Alfred Horsley Hinton

"We know the mountain peaks are lofty, and we think of them so, and we mentally enlarge them, but not the cottage at their foot, or the trees half way up."

Alfred Horsley Hinton

"As a rule, in pictorial photography a long-focus lens will on the whole be most satisfactory."

Alfred Horsley Hinton

"The chief characteristic of the pin-hole photograph is that we get a general suppression of focus in all parts the picture is nowhere quite sharp."

Alfred Horsley Hinton

"It is often difficult and well-nigh impossible, when using the lens, to get all planes in moderate focus without getting one or some part excessively so, and similarly, if we avoid excessive sharpness in each and every part, some planes, such as the extreme distance or immediate foreground, so broken up as to destroy form and structure. Then it is that the pin-hole, with its equal focus in all planes and at any focal length, seems to recommend itself; but if it be desired to emphasize any object, by introducing more detail there than elsewhere, then the uniform sharpness of the pin-hole image fails us."

Alfred Horsley Hinton

"But the quality of the result obtained by using a pin-hole to which its advocates attach most importance is the suppression of sharp focus over the whole image, no one plane being more sharply focused than another."

Alfred Horsley Hinton

"The objection to the shiny, highly polished surface of albumen and gelatine papers is that, besides the fact that the surface reflects false and disturbing lights, the very polish and gloss has an artificial appearance which, from its very superfine character, irresistibly reminds us of its origin and nature."

Alfred Horsley Hinton

"We are then brought to consider Platinotype, which, on the whole, may be regarded as the most suitable for general pictorial work.

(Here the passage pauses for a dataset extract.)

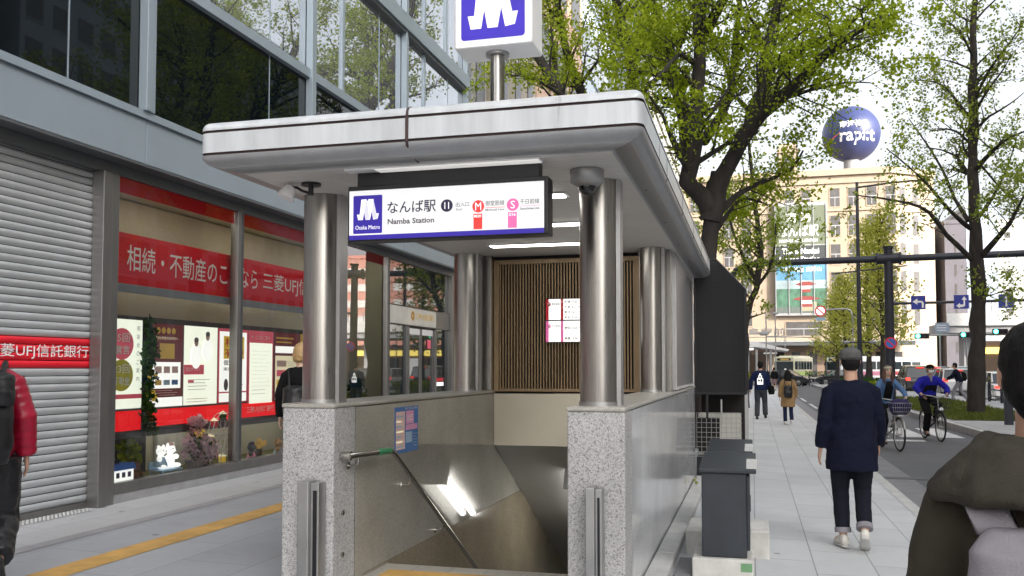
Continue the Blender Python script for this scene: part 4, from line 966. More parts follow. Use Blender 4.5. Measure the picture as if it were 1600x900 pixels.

Its power of rendering relative tones and atmosphere is perhaps unequalled, whilst, although every one who has used it has sometimes wished that the undeveloped image were more visible, yet the pale, ghost-like print made by the light is very much better than nothing at all, and, indeed, may often be quite sufficient to guide us in our endeavours to control the action of light in a manner to be shortly described."

Alfred Horsley Hinton

"Inferior as a mechanical printing method for ordinary photographic purposes, the gum process may for a time at least be regarded as standing apart for pictorial purposes, because the large amount of personal control which must be exercised before it can be said to show distinct advantages over other methods implies that the controlling hand must be guided by an artist that is, a man of such large instinctive artistic taste that one can hardly conceive that he would be able to produce a better result by painting, and without the use of photography at all, were he to devote the same skill and endeavour to the employment of brush or pencil, instead of photographic appliances."

Alfred Horsley Hinton

"Probably every photographer has at times found it convenient to print one part of a negative more than another or lias covered another portion during printing, thus deliberately making those portions lighter or darker, as the case may be."